Abstract

The Berry curvature dipole (BCD) is a key parameter that describes the geometric nature of energy bands in solids. It defines the dipole-like distribution of Berry curvature in the band structure and plays a key role in emergent nonlinear phenomena. The theoretical rationale is that the BCD can be generated at certain symmetry-mismatched van der Waals heterointerfaces even though each material has no BCD in its band structure. However, experimental confirmation of such a BCD induced via breaking of the interfacial symmetry remains elusive. Here we demonstrate a universal strategy for BCD generation and observe BCD-induced gate-tunable spin-polarized photocurrent at WSe2/SiP interfaces.
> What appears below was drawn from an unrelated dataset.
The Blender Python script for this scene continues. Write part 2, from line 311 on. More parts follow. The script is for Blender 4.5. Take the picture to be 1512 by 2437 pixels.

Although the rotational symmetry of each material prohibits the generation of spin photocurrent under normal incidence of light, we surprisingly observe a direction-selective spin photocurrent at the WSe2/SiP heterointerface with a twist angle of 0 degrees, whose amplitude is electrically tunable with the BCD magnitude. Our results highlight a BCD-spin-valley correlation and provide a universal approach for engineering the geometric features of twisted heterointerfaces.

The authors generate the Berry curvature dipole and valley-coupled spin photocurrent via interfacial symmetry engineering at the WSe2/SiP heterostructure, and can electrically tune such nonlinear optoelectronic phenomena via the gate bias.